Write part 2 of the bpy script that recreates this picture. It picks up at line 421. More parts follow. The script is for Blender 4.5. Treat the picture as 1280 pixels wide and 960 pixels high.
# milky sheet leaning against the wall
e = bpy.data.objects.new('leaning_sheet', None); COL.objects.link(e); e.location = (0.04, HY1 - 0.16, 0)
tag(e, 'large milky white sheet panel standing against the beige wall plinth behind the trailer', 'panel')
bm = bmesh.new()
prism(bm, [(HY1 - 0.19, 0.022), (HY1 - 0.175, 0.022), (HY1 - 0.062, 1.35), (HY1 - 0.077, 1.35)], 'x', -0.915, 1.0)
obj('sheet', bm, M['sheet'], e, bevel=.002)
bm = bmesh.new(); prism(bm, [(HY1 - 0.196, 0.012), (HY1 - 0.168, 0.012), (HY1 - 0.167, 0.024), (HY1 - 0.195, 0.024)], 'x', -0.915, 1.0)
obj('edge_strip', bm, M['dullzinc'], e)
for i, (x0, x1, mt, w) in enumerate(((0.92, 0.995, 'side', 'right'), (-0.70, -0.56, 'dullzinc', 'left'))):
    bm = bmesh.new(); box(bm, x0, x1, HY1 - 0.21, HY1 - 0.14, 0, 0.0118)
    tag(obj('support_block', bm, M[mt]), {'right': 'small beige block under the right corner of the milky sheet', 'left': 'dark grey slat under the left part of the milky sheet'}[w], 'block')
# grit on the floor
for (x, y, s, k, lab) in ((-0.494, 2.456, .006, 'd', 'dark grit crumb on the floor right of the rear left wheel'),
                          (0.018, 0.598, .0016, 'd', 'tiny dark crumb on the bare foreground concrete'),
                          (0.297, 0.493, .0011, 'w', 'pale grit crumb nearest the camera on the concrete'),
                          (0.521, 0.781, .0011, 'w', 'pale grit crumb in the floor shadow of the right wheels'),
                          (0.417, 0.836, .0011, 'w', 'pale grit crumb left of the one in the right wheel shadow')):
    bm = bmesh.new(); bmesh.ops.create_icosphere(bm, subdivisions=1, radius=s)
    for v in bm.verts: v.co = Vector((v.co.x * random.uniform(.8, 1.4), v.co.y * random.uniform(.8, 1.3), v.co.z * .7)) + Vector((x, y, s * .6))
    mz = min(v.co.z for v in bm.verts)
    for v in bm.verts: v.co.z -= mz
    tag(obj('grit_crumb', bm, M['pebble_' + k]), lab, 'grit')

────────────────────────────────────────

Take the lines above and print them exactly.

Write part 2 of the bpy script that recreates this picture. It picks up at line 421. More parts follow. The script is for Blender 4.5. Treat the picture as 1280 pixels wide and 960 pixels high.
# milky sheet leaning against the wall
e = bpy.data.objects.new('leaning_sheet', None); COL.objects.link(e); e.location = (0.04, HY1 - 0.16, 0)
tag(e, 'large milky white sheet panel standing against the beige wall plinth behind the trailer', 'panel')
bm = bmesh.new()
prism(bm, [(HY1 - 0.19, 0.022), (HY1 - 0.175, 0.022), (HY1 - 0.062, 1.35), (HY1 - 0.077, 1.35)], 'x', -0.915, 1.0)
obj('sheet', bm, M['sheet'], e, bevel=.002)
bm = bmesh.new(); prism(bm, [(HY1 - 0.196, 0.012), (HY1 - 0.168, 0.012), (HY1 - 0.167, 0.024), (HY1 - 0.195, 0.024)], 'x', -0.915, 1.0)
obj('edge_strip', bm, M['dullzinc'], e)
for i, (x0, x1, mt, w) in enumerate(((0.92, 0.995, 'side', 'right'), (-0.70, -0.56, 'dullzinc', 'left'))):
    bm = bmesh.new(); box(bm, x0, x1, HY1 - 0.21, HY1 - 0.14, 0, 0.0118)
    tag(obj('support_block', bm, M[mt]), {'right': 'small beige block under the right corner of the milky sheet', 'left': 'dark grey slat under the left part of the milky sheet'}[w], 'block')
# grit on the floor
for (x, y, s, k, lab) in ((-0.494, 2.456, .006, 'd', 'dark grit crumb on the floor right of the rear left wheel'),
                          (0.018, 0.598, .0016, 'd', 'tiny dark crumb on the bare foreground concrete'),
                          (0.297, 0.493, .0011, 'w', 'pale grit crumb nearest the camera on the concrete'),
                          (0.521, 0.781, .0011, 'w', 'pale grit crumb in the floor shadow of the right wheels'),
                          (0.417, 0.836, .0011, 'w', 'pale grit crumb left of the one in the right wheel shadow')):
    bm = bmesh.new(); bmesh.ops.create_icosphere(bm, subdivisions=1, radius=s)
    for v in bm.verts: v.co = Vector((v.co.x * random.uniform(.8, 1.4), v.co.y * random.uniform(.8, 1.3), v.co.z * .7)) + Vector((x, y, s * .6))
    mz = min(v.co.z for v in bm.verts)
    for v in bm.verts: v.co.z -= mz
    tag(obj('grit_crumb', bm, M['pebble_' + k]), lab, 'grit')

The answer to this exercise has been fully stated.